#### Written instruction
Type out the data exactly as given. Skip any image.

#####

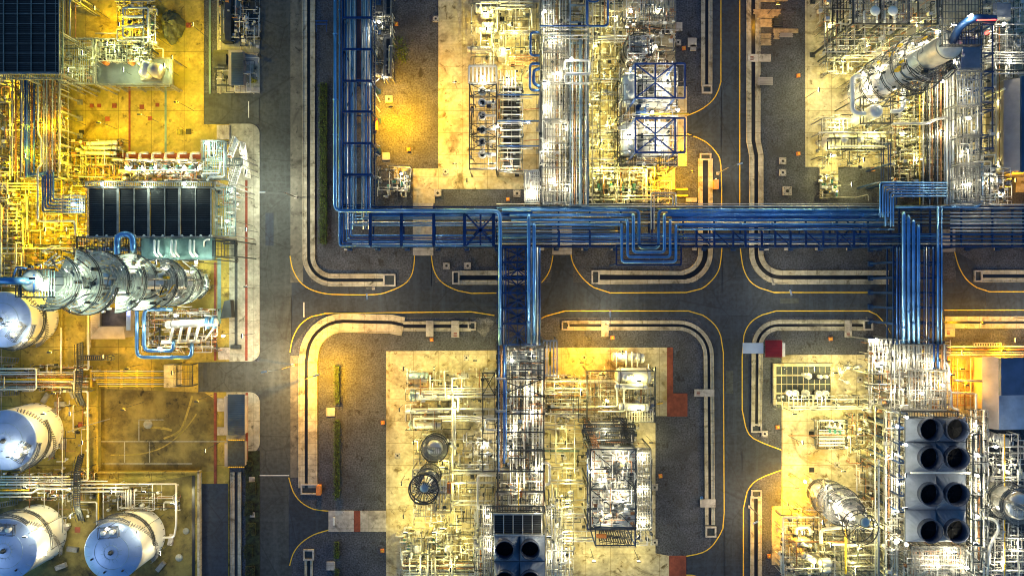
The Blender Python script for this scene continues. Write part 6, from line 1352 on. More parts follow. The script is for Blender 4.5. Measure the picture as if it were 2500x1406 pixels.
bundle('{} crossing pipe from the top in the lower right corner', [([(2395,y),(2640,y)],w,m) for y,w,m in ((1090,4,'silver'),(1166,3,'bright'),(1173,3,'silver'),(1312,5,'bright'),(1345,3,'silver'),(1370,4,'silver'),(1392,4,'bright'))], 9.6, 'crossing pipes in the lower right corner')
bundle('{} upright line from the left in the lower right corner', [([(x,1060),(x,1460)],w,m) for x,w,m in ((2412,3,'silver'),(2450,3,'bright'),(2452,4,'yellow'),(2486,3,'silver'))], 10, 'upright lines in the lower right corner')
for i,(x,y) in enumerate(((2440,1075),(2465,1068),(2470,1120),(2480,1150),(2455,1330),(2470,1360),(2440,1380),(2480,1300))): valve_set(x,y,i*.7,ORD[i]+' valve cluster from the top at the lower right edge',sc=.9)
drum('slanted fat pale duct at the right edge below the gable roof', (2398,1058),(2470,1085),1.2,6,'bright',1)
# red-roofed shelter by the road
t = thing('guard_shelter', 'small red-roofed shelter beside the drain at the narrow road', 'shelter', P(1888,850))
mb = MB(); mb.box(P(1868,830,2.8),P(1910,872,3.05)); rf = mb.build('roof', M['redp'], t)
mb = MB(); [mb.beam(P(1870,831+k*8,3.08),P(1908,831+k*8,3.08),.08) for k in range(6)]; mb.build('roof_seams', M['redp'], rf)
mb = MB(); a=P(1872,835); b=P(1906,868); mb.box((a.x,b.y,0),(b.x,a.y,2.8)); mb.build('wall', M['white'], t)
t = thing('canopy', 'pale bluish flat canopy joined to the red-roofed shelter', 'canopy', P(1840,850))
mb = MB(); mb.box(P(1813,837,2.5),P(1864,863,2.62)); mb.build('roof', mat('pale_sheet', (.52,.60,.72), .4, .2, .08), t)
mb = MB(); [mb.beam(P(x,y,0),Vector((*P(x,y)[:2],2.5)),.12) for x in (1817,1860) for y in (840,860)]; mb.build('posts', M['steel'], t)
# ================================================================== LEFT PLANT
rack('pipe rack of the upper left plant running down from the corner cooler', 'v', 48, 140, [190,226,268,312,350,392,432], [5,8.5], 'steel', cs=.35, bs=.28, mid=True, brace=((3,4),))
bundle('{} pipe from the left on the upper left rack', [([(x,190),(x,y1)],w,m) for x,y1,w,m in ((30,430,3,'silver'),(38,420,4,'rust'),(54,420,4,'silver'),(61,430,4,'dsky_tint_pipe'),(66,430,4,'sky_tint_pipe'),(71,430,3,'dsky_tint_pipe'),(77,420,3,'rust'),(83,425,4,'dsky_tint_pipe'),(101,420,2.5,'rust'),(107,420,3,'silver'),(114,420,4,'silver'),(121,425,5,'rust'),(128,420,3,'silver'),(134,420,3,'rust'),(146,420,3,'silver'))], 8.8, 'pipes of the upper left rack')
pipe('pale pipe with a sideways jog down the middle of the upper left rack', [(93,192),(93,326),(101,340),(101,402),(92,412),(92,540),(182,540),(184,575)], 4.5, 'silver', 9.6)
for i in range(5):
    x = 130-i*6.5; y = 411+0*i; k = i*8
    pipe(ORD[i]+' of the nested stepped pipes from the inside, left of the eight-panel cooler', [(62,432-k*.45,8.6),(x,423+k*.0+i*4.2-8,8.6),(x,487+i*7.5,8.6),(205,487+i*7.5,8.6)] , 4.5, 'dsky_tint_pipe', 8.6, 'nested stepped pipes')
for i,(x,y) in enumerate(((22,190),(8,200),(34,245),(10,275),(28,320),(12,360),(6,430),(20,455),(40,470),(45,500),(70,510),(25,520),(60,545),(90,500),(155,270),(162,300),(160,335),(150,360),(158,396),(175,420))): valve_set(x,y,i*.75,ORD[i]+' yellow-lit valve cluster from the top along the far left plant',sc=1.0)
bundle('{} yellow-lit crossing pipe from the top at the far left', [([(-60,y),(x1,y)],w,m) for y,x1,w,m in ((198,48,4,'silver'),(206,48,3,'silver'),(250,26,3,'silver'),(395,30,3,'rust'),(420,50,3,'silver'),(448,96,3,'bright'),(455,96,3,'silver'),(462,90,3,'silver'),(520,50,4,'silver'),(528,50,3,'silver'),(537,50,3,'silver'),(546,48,3,'silver'),(555,48,3,'silver'),(564,48,3,'silver'),(598,186,3,'dark_steel'),(606,188,4,'silver'),(619,52,4,'silver'))], 4, 'crossing pipes at the far left')
bundle('{} upright pipe from the left in the yellow-lit far left plant', [([(x,y0),(x,y1)],w,m) for x,y0,y1,w,m in ((3,500,690,4,'silver'),(18,440,620,3,'silver'),(24,255,440,3,'silver'),(40,505,570,3,'bright'),(56,500,640,5,'steel'),(52,619,680,3,'silver'),(66,480,560,3,'bright'),(110,530,575,3,'bright'),(150,440,560,3,'yellow'))], 5, 'upright pipes in the far left plant')
deck('yellow-lit mesh floor with pipes left of the eight-panel cooler', 60,478,150,562,3.2,'steel',step=.9,rail=False); deck('small pale floor at the cooler inlet', 150,478,205,520,9,'grating',step=.5)
for i,y in enumerate((487,497,507,517)): 
    pass
deck('long north gallery above the eight-panel cooler', 208,444,524,458,14,'grating',step=.5,rm='dark_steel')
deck('east gallery beside the eight-panel cooler', 526,458,574,576,12,'teal',step=.5)
deck('dark gallery along the foot of the eight-panel cooler', 186,578,345,628,12,'dark_steel',legm='dark_steel',step=.6)
deck('teal deck with three pairs of white bent pipes', 345,581,523,634,13,'teal',solid=True,legm='dark_steel')
deck('black-framed end bay right of the teal deck', 524,588,572,626,13,'dark_steel',legm='dark_steel',step=.7)
for i,x in enumerate((381,423,468)):
    for j,dx in enumerate((-4,6)):
        pipe(ORD[i*2+j]+' white bent pipe from the left on the teal deck', [(x+dx,588,13.2),(x+dx,588,14.6),(x+dx-1,616,14.6),(x+dx+8,626,14),(x+dx+8,626,13.2)], 6-j*1.5, 'bright', 14.6, 'white bent pipes on the teal deck')
pipe('short white elbow at the right end of the teal deck', [(498,602,13.2),(498,586,14.3),(512,585,14.3)], 4, 'bright', 14)
pipe('dark blue header behind the fat inverted U pipe', [(198,608),(345,608)], 9, 'dsky_tint_pipe', 10)
for i,x in enumerate(range(215,520,23)):
    mb = MB(); q=P(x,577,13.5); mb.cyl((q.x,q.y,12.9), .35,.9,10); solo('fan_motor', mb, M['bright'], ORD[i]+' little silver knob from the left along the foot of the eight-panel cooler', 'motor', 'silver knobs')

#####

#### Worked answer
The Blender Python script for this scene continues. Write part 6, from line 1352 on. More parts follow. The script is for Blender 4.5. Measure the picture as if it were 2500x1406 pixels.
bundle('{} crossing pipe from the top in the lower right corner', [([(2395,y),(2640,y)],w,m) for y,w,m in ((1090,4,'silver'),(1166,3,'bright'),(1173,3,'silver'),(1312,5,'bright'),(1345,3,'silver'),(1370,4,'silver'),(1392,4,'bright'))], 9.6, 'crossing pipes in the lower right corner')
bundle('{} upright line from the left in the lower right corner', [([(x,1060),(x,1460)],w,m) for x,w,m in ((2412,3,'silver'),(2450,3,'bright'),(2452,4,'yellow'),(2486,3,'silver'))], 10, 'upright lines in the lower right corner')
for i,(x,y) in enumerate(((2440,1075),(2465,1068),(2470,1120),(2480,1150),(2455,1330),(2470,1360),(2440,1380),(2480,1300))): valve_set(x,y,i*.7,ORD[i]+' valve cluster from the top at the lower right edge',sc=.9)
drum('slanted fat pale duct at the right edge below the gable roof', (2398,1058),(2470,1085),1.2,6,'bright',1)
# red-roofed shelter by the road
t = thing('guard_shelter', 'small red-roofed shelter beside the drain at the narrow road', 'shelter', P(1888,850))
mb = MB(); mb.box(P(1868,830,2.8),P(1910,872,3.05)); rf = mb.build('roof', M['redp'], t)
mb = MB(); [mb.beam(P(1870,831+k*8,3.08),P(1908,831+k*8,3.08),.08) for k in range(6)]; mb.build('roof_seams', M['redp'], rf)
mb = MB(); a=P(1872,835); b=P(1906,868); mb.box((a.x,b.y,0),(b.x,a.y,2.8)); mb.build('wall', M['white'], t)
t = thing('canopy', 'pale bluish flat canopy joined to the red-roofed shelter', 'canopy', P(1840,850))
mb = MB(); mb.box(P(1813,837,2.5),P(1864,863,2.62)); mb.build('roof', mat('pale_sheet', (.52,.60,.72), .4, .2, .08), t)
mb = MB(); [mb.beam(P(x,y,0),Vector((*P(x,y)[:2],2.5)),.12) for x in (1817,1860) for y in (840,860)]; mb.build('posts', M['steel'], t)
# ================================================================== LEFT PLANT
rack('pipe rack of the upper left plant running down from the corner cooler', 'v', 48, 140, [190,226,268,312,350,392,432], [5,8.5], 'steel', cs=.35, bs=.28, mid=True, brace=((3,4),))
bundle('{} pipe from the left on the upper left rack', [([(x,190),(x,y1)],w,m) for x,y1,w,m in ((30,430,3,'silver'),(38,420,4,'rust'),(54,420,4,'silver'),(61,430,4,'dsky_tint_pipe'),(66,430,4,'sky_tint_pipe'),(71,430,3,'dsky_tint_pipe'),(77,420,3,'rust'),(83,425,4,'dsky_tint_pipe'),(101,420,2.5,'rust'),(107,420,3,'silver'),(114,420,4,'silver'),(121,425,5,'rust'),(128,420,3,'silver'),(134,420,3,'rust'),(146,420,3,'silver'))], 8.8, 'pipes of the upper left rack')
pipe('pale pipe with a sideways jog down the middle of the upper left rack', [(93,192),(93,326),(101,340),(101,402),(92,412),(92,540),(182,540),(184,575)], 4.5, 'silver', 9.6)
for i in range(5):
    x = 130-i*6.5; y = 411+0*i; k = i*8
    pipe(ORD[i]+' of the nested stepped pipes from the inside, left of the eight-panel cooler', [(62,432-k*.45,8.6),(x,423+k*.0+i*4.2-8,8.6),(x,487+i*7.5,8.6),(205,487+i*7.5,8.6)] , 4.5, 'dsky_tint_pipe', 8.6, 'nested stepped pipes')
for i,(x,y) in enumerate(((22,190),(8,200),(34,245),(10,275),(28,320),(12,360),(6,430),(20,455),(40,470),(45,500),(70,510),(25,520),(60,545),(90,500),(155,270),(162,300),(160,335),(150,360),(158,396),(175,420))): valve_set(x,y,i*.75,ORD[i]+' yellow-lit valve cluster from the top along the far left plant',sc=1.0)
bundle('{} yellow-lit crossing pipe from the top at the far left', [([(-60,y),(x1,y)],w,m) for y,x1,w,m in ((198,48,4,'silver'),(206,48,3,'silver'),(250,26,3,'silver'),(395,30,3,'rust'),(420,50,3,'silver'),(448,96,3,'bright'),(455,96,3,'silver'),(462,90,3,'silver'),(520,50,4,'silver'),(528,50,3,'silver'),(537,50,3,'silver'),(546,48,3,'silver'),(555,48,3,'silver'),(564,48,3,'silver'),(598,186,3,'dark_steel'),(606,188,4,'silver'),(619,52,4,'silver'))], 4, 'crossing pipes at the far left')
bundle('{} upright pipe from the left in the yellow-lit far left plant', [([(x,y0),(x,y1)],w,m) for x,y0,y1,w,m in ((3,500,690,4,'silver'),(18,440,620,3,'silver'),(24,255,440,3,'silver'),(40,505,570,3,'bright'),(56,500,640,5,'steel'),(52,619,680,3,'silver'),(66,480,560,3,'bright'),(110,530,575,3,'bright'),(150,440,560,3,'yellow'))], 5, 'upright pipes in the far left plant')
deck('yellow-lit mesh floor with pipes left of the eight-panel cooler', 60,478,150,562,3.2,'steel',step=.9,rail=False); deck('small pale floor at the cooler inlet', 150,478,205,520,9,'grating',step=.5)
for i,y in enumerate((487,497,507,517)): 
    pass
deck('long north gallery above the eight-panel cooler', 208,444,524,458,14,'grating',step=.5,rm='dark_steel')
deck('east gallery beside the eight-panel cooler', 526,458,574,576,12,'teal',step=.5)
deck('dark gallery along the foot of the eight-panel cooler', 186,578,345,628,12,'dark_steel',legm='dark_steel',step=.6)
deck('teal deck with three pairs of white bent pipes', 345,581,523,634,13,'teal',solid=True,legm='dark_steel')
deck('black-framed end bay right of the teal deck', 524,588,572,626,13,'dark_steel',legm='dark_steel',step=.7)
for i,x in enumerate((381,423,468)):
    for j,dx in enumerate((-4,6)):
        pipe(ORD[i*2+j]+' white bent pipe from the left on the teal deck', [(x+dx,588,13.2),(x+dx,588,14.6),(x+dx-1,616,14.6),(x+dx+8,626,14),(x+dx+8,626,13.2)], 6-j*1.5, 'bright', 14.6, 'white bent pipes on the teal deck')
pipe('short white elbow at the right end of the teal deck', [(498,602,13.2),(498,586,14.3),(512,585,14.3)], 4, 'bright', 14)
pipe('dark blue header behind the fat inverted U pipe', [(198,608),(345,608)], 9, 'dsky_tint_pipe', 10)
for i,x in enumerate(range(215,520,23)):
    mb = MB(); q=P(x,577,13.5); mb.cyl((q.x,q.y,12.9), .35,.9,10); solo('fan_motor', mb, M['bright'], ORD[i]+' little silver knob from the left along the foot of the eight-panel cooler', 'motor', 'silver knobs')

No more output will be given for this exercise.